**What is required:**
Locate every line in the records below that contains the word "scene", and copy each one.

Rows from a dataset

* * * * * * * * *

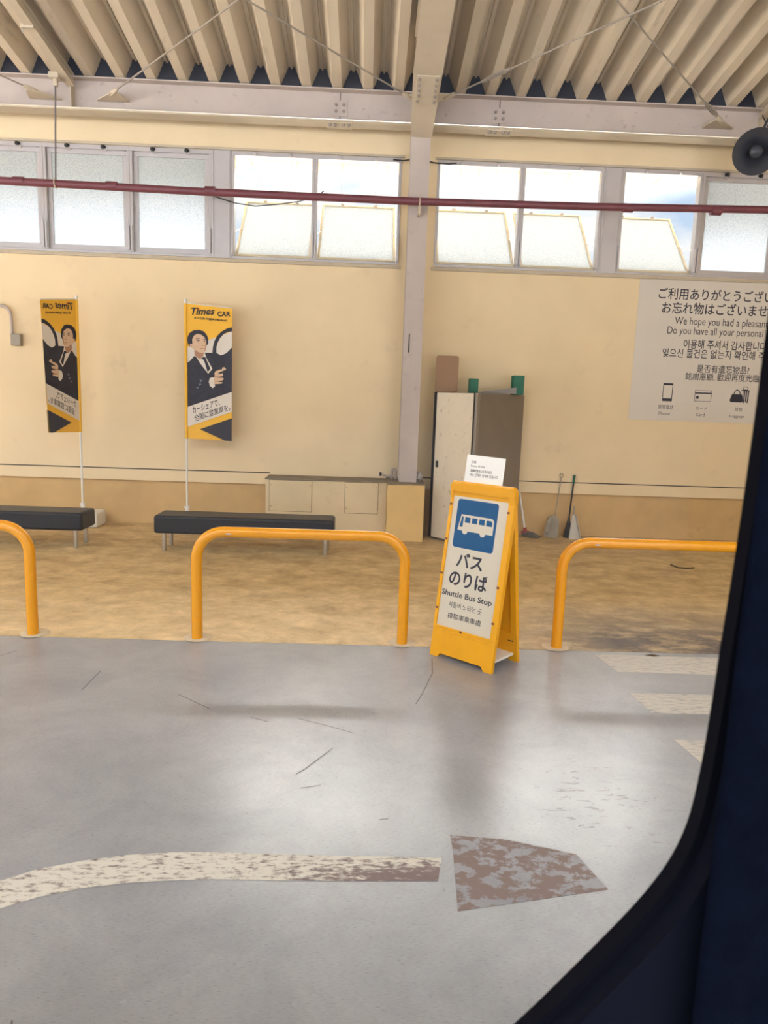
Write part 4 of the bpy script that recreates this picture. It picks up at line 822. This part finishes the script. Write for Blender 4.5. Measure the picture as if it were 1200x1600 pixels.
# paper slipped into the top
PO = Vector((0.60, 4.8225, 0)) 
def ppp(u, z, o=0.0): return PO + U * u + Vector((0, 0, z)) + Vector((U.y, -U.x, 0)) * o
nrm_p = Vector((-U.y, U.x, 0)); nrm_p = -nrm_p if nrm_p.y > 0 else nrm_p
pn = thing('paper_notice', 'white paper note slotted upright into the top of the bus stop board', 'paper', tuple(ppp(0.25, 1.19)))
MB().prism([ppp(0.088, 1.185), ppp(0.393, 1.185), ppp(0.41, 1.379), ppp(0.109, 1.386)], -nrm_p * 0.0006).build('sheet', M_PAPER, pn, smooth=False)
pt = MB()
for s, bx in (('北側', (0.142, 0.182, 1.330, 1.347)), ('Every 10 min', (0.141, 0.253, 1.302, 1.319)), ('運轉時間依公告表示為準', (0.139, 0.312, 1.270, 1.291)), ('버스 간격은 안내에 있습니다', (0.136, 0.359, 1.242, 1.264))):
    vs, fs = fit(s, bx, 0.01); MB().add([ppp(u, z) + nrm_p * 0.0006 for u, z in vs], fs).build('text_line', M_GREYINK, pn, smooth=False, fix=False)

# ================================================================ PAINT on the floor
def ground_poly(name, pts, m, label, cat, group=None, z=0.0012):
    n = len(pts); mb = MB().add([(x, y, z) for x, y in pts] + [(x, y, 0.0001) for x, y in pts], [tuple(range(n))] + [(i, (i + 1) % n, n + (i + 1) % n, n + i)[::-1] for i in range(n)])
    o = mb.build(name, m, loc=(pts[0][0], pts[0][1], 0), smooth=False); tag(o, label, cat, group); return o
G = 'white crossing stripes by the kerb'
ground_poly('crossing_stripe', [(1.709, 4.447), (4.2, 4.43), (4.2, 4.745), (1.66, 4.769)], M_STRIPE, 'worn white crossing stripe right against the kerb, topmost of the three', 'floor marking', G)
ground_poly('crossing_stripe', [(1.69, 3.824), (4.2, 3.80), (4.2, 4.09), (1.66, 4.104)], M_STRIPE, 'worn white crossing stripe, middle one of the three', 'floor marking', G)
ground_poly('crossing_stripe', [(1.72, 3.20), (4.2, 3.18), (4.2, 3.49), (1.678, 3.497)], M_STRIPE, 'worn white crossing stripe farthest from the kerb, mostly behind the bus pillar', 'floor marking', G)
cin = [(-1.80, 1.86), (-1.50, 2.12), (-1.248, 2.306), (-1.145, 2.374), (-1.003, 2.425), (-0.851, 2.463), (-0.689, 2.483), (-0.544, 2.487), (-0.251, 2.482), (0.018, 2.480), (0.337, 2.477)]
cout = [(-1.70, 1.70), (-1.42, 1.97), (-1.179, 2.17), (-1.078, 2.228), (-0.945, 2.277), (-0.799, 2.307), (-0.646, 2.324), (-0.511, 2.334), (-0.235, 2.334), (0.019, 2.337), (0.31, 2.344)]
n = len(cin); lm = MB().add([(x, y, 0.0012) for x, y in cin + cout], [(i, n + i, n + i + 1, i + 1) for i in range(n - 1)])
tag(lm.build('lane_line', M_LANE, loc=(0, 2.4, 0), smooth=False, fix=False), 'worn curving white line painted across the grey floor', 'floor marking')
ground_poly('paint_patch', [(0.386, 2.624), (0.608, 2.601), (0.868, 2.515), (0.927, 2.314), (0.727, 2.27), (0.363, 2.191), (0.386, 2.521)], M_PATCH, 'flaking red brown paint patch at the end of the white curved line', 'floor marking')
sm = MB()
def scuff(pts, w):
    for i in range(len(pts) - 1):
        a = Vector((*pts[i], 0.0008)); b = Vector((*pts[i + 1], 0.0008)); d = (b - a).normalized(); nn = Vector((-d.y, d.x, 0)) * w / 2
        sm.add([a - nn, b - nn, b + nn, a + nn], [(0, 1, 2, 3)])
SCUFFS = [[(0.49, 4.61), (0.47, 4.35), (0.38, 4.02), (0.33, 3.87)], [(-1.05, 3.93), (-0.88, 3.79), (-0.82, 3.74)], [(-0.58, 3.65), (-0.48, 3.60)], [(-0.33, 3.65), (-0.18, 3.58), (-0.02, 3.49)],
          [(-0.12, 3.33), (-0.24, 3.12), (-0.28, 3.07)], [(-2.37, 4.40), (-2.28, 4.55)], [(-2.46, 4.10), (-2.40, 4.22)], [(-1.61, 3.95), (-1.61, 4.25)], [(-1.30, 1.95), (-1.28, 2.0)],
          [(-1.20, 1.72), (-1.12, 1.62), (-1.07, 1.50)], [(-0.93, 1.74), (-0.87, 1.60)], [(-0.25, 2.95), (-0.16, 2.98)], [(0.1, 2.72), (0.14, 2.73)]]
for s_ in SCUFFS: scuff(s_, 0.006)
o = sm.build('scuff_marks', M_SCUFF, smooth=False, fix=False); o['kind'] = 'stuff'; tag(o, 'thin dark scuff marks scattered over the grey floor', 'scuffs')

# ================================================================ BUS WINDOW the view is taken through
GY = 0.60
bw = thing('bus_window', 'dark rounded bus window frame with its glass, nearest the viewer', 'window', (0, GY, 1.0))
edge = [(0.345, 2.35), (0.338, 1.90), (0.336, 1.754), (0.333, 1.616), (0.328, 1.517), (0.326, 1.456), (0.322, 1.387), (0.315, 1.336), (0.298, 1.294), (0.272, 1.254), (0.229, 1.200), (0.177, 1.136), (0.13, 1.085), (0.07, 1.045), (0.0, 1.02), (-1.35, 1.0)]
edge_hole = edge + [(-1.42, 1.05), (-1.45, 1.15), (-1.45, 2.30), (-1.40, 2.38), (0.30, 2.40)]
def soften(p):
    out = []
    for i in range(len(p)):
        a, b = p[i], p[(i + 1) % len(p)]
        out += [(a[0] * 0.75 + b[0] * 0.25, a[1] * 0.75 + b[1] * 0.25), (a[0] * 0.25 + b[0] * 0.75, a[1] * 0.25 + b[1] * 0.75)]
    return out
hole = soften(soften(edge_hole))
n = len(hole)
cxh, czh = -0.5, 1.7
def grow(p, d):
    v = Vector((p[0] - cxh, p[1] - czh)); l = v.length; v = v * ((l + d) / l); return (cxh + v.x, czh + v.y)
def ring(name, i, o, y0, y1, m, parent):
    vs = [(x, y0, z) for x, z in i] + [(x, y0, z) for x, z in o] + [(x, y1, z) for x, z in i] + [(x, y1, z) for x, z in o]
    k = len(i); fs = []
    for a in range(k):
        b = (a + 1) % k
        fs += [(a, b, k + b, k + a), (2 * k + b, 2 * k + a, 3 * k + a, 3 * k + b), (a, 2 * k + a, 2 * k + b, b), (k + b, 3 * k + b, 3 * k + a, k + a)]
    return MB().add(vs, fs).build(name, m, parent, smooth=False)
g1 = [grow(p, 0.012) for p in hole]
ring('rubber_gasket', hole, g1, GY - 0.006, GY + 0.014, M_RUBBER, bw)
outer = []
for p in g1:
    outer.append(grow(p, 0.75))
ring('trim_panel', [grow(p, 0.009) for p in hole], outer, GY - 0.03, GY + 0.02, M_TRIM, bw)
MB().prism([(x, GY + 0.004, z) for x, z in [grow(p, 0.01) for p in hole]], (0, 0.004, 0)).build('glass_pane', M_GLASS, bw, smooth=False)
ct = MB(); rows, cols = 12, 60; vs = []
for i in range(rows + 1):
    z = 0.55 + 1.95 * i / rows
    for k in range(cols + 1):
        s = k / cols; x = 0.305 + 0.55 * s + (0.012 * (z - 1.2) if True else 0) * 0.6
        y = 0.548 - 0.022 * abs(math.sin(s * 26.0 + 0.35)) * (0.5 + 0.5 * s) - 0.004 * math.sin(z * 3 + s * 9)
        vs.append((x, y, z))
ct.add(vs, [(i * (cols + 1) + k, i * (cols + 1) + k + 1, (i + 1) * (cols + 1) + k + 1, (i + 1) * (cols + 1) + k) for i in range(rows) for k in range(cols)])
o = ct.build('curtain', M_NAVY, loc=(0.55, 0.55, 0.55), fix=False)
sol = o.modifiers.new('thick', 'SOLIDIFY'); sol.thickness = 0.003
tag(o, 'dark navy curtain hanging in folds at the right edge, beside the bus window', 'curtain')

* * * * * * * * *

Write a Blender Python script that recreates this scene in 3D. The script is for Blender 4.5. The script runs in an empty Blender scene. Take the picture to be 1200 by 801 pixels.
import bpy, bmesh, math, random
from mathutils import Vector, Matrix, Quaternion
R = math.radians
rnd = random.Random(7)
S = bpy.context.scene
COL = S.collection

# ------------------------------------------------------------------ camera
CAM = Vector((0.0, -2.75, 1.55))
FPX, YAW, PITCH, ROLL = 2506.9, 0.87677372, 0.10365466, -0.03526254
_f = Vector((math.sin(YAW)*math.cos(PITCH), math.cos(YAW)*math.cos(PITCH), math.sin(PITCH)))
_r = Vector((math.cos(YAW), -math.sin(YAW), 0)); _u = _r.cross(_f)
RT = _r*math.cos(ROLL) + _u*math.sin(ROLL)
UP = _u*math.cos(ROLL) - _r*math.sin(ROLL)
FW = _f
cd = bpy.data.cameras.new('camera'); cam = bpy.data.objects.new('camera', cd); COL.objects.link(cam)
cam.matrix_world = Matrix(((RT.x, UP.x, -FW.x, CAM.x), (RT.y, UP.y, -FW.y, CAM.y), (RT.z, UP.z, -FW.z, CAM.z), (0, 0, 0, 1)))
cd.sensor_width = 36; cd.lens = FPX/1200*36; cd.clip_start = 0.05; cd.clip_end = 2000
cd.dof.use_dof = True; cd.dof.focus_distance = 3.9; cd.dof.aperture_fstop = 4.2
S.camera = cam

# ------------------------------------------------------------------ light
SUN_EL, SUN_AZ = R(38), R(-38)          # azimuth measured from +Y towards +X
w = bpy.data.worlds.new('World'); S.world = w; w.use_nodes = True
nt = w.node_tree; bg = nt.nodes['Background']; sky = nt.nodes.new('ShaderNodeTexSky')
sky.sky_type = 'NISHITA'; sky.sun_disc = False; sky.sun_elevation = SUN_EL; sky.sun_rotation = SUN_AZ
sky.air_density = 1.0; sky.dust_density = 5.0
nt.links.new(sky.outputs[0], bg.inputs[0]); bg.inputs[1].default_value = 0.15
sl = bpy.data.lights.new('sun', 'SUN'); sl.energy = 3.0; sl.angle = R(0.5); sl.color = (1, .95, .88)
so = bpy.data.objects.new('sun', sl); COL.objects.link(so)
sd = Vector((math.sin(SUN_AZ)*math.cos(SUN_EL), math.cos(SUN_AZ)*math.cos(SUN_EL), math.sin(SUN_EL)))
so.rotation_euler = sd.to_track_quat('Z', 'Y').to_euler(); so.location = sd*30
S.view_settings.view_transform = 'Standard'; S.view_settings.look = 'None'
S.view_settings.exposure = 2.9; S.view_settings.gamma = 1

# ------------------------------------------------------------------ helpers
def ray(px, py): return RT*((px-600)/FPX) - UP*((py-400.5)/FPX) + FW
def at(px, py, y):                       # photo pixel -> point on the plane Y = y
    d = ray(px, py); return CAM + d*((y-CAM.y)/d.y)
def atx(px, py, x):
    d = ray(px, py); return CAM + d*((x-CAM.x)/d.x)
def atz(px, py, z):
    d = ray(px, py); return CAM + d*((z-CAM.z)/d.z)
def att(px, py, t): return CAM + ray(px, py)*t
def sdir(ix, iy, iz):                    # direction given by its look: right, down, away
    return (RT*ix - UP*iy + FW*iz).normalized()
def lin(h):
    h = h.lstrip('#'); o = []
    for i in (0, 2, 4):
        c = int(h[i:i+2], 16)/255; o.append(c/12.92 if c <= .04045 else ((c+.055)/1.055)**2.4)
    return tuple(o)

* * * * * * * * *

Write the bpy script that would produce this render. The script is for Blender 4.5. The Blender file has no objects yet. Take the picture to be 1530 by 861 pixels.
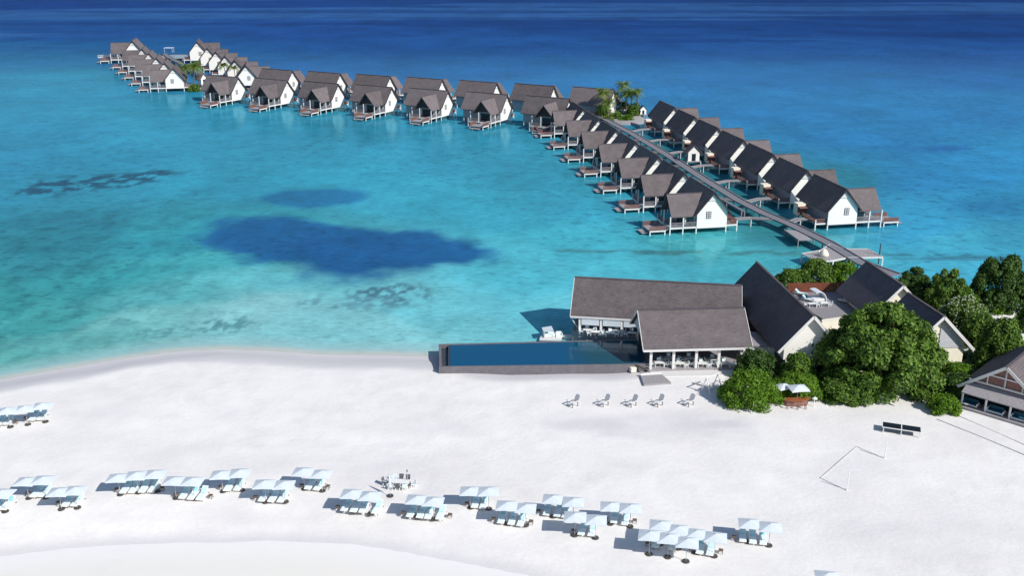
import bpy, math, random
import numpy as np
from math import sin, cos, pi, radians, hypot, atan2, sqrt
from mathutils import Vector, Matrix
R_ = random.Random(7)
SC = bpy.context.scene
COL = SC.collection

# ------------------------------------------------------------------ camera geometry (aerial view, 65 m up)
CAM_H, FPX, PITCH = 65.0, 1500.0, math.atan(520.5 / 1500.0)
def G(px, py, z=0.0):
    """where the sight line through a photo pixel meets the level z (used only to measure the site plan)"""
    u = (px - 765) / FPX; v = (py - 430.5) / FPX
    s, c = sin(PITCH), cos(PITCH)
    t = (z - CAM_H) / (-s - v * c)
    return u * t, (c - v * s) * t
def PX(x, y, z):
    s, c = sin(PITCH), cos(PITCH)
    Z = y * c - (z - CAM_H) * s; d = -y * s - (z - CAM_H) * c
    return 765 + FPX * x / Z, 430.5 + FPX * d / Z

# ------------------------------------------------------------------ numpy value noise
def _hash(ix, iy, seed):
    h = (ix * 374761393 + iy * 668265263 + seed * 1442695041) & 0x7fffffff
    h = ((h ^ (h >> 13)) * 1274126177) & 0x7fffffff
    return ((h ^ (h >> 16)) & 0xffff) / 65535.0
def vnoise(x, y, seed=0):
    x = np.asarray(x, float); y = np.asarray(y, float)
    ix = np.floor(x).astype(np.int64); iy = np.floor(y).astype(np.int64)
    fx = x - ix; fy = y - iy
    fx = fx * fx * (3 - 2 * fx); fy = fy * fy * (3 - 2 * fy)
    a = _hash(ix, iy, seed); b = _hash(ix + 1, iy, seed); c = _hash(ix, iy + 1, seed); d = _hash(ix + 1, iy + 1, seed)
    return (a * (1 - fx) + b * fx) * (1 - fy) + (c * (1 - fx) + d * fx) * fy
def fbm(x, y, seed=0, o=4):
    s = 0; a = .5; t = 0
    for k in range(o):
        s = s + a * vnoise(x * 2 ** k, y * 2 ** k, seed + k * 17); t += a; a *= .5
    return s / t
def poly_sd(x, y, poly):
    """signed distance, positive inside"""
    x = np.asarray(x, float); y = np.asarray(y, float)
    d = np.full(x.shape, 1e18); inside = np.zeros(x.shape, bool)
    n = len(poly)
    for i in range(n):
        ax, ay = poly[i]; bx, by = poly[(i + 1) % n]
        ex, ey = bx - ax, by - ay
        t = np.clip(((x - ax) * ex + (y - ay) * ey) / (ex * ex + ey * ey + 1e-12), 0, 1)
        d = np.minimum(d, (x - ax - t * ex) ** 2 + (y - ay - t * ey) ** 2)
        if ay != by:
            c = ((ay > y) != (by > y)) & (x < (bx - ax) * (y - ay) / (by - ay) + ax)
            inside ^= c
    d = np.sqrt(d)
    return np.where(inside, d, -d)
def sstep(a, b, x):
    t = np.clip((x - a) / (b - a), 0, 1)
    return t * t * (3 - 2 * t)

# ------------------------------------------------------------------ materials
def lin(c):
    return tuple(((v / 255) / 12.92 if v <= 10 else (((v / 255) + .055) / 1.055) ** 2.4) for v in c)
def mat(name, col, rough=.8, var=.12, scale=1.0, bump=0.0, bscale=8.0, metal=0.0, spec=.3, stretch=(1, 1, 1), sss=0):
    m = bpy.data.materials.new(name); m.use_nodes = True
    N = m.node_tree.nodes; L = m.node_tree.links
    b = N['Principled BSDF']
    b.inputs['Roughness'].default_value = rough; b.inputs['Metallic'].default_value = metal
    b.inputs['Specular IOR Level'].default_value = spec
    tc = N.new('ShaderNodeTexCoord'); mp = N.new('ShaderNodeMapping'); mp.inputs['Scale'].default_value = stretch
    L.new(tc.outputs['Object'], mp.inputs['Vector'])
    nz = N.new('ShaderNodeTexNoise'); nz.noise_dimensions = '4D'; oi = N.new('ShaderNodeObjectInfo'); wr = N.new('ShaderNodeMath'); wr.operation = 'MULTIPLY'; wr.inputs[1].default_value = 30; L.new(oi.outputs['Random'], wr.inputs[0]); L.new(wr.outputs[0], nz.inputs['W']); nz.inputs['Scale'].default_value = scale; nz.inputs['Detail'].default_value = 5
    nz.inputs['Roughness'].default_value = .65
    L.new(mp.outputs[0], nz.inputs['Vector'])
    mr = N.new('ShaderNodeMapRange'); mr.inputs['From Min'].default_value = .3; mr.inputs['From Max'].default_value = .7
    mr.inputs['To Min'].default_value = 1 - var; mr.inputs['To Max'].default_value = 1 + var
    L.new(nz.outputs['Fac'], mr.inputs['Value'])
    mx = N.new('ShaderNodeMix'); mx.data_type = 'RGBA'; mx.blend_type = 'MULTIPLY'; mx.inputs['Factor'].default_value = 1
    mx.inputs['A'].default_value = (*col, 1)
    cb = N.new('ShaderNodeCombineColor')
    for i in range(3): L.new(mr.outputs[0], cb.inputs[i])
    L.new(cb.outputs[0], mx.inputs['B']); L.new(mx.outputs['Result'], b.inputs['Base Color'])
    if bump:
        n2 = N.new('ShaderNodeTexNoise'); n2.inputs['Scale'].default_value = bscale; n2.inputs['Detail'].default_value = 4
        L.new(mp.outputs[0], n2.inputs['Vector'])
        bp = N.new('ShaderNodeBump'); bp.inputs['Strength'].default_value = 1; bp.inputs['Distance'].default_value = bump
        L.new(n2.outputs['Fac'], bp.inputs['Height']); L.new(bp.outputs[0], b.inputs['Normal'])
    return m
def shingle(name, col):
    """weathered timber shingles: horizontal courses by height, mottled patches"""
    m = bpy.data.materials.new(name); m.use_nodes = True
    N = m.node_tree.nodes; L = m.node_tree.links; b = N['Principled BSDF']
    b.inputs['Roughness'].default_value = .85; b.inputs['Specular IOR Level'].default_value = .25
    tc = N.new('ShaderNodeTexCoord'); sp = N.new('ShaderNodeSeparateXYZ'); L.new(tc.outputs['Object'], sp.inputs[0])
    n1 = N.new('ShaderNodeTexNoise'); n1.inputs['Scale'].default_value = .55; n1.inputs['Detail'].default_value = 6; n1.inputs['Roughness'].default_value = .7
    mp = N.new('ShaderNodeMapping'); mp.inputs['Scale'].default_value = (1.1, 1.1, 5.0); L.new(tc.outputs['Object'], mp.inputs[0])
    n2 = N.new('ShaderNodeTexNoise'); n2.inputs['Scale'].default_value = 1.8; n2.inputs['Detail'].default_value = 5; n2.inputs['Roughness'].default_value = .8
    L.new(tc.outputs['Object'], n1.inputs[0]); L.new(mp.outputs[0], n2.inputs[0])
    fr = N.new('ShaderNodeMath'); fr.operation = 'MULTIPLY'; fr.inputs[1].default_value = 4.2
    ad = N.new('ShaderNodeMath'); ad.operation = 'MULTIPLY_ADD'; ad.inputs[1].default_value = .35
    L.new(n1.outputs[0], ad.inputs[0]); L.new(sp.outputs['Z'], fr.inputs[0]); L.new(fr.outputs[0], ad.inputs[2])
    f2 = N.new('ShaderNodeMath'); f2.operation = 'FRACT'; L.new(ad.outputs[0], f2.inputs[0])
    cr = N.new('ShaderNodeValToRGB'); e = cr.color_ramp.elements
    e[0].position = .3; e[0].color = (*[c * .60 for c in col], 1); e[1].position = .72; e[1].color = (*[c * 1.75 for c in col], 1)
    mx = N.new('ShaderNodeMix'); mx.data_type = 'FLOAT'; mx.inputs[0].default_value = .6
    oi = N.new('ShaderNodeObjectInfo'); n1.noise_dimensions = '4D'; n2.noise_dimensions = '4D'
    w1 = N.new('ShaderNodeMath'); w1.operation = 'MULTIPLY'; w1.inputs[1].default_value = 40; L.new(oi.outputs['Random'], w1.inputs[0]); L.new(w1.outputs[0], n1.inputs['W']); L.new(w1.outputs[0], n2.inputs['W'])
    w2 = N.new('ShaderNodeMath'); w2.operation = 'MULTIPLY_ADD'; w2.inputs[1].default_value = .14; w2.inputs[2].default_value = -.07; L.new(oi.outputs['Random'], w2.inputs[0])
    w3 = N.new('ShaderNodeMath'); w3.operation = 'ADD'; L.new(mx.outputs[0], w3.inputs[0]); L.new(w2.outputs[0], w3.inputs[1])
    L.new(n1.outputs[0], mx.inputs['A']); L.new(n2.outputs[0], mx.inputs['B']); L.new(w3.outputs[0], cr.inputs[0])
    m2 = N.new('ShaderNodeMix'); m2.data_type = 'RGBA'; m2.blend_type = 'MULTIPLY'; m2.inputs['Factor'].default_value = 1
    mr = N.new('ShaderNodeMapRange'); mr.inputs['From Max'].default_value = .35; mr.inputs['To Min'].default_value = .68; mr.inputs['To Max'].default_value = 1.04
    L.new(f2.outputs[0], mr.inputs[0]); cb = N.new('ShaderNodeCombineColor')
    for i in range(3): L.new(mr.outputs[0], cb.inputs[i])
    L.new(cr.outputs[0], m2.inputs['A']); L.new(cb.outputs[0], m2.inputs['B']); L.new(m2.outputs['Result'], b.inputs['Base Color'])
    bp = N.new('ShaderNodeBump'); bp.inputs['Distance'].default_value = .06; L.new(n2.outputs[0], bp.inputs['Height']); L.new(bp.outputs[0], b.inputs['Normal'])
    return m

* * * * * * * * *

**Solution to the problem:**
Write a Blender Python script that recreates this scene in 3D. The script is for Blender 4.5. The script runs in an empty Blender scene. Take the picture to be 1200 by 801 pixels.
S = bpy.context.scene
SC = bpy.context.scene